---------- GIVEN MATERIAL

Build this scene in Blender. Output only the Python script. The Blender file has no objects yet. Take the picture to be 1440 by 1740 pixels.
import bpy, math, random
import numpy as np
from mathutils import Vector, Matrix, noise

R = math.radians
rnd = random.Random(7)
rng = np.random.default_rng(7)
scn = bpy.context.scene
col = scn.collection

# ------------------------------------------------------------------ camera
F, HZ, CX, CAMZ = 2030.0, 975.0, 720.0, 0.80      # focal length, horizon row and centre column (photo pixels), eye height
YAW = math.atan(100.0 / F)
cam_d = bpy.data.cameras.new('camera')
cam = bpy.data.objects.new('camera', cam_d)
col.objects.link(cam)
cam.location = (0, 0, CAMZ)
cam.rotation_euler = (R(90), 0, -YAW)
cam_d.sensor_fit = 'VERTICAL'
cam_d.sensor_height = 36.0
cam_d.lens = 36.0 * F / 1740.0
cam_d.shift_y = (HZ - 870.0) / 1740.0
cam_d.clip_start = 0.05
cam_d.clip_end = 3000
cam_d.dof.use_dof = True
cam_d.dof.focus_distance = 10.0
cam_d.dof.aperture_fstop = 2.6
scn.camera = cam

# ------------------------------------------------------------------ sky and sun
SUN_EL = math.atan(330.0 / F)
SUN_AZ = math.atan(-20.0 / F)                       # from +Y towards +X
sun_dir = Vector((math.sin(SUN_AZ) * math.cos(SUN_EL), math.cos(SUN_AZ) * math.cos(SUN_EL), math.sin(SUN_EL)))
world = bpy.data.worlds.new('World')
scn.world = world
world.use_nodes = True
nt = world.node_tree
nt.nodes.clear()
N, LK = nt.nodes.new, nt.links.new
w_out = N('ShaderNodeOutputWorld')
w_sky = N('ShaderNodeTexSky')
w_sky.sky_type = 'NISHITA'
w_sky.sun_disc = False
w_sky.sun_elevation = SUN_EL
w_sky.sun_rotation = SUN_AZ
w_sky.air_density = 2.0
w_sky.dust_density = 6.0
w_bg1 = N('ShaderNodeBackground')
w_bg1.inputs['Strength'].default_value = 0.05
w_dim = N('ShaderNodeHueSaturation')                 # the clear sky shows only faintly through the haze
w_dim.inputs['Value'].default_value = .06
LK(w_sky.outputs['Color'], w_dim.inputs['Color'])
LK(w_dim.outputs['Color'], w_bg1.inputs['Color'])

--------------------

- [PROMPT]
Please print the material above exactly as it appears, from its first line through the line containing "col = scn.collection", inclusive, and stop there.

- [EXPECTED OUTPUT]
Build this scene in Blender. Output only the Python script. The Blender file has no objects yet. Take the picture to be 1440 by 1740 pixels.
import bpy, math, random
import numpy as np
from mathutils import Vector, Matrix, noise

R = math.radians
rnd = random.Random(7)
rng = np.random.default_rng(7)
scn = bpy.context.scene
col = scn.collection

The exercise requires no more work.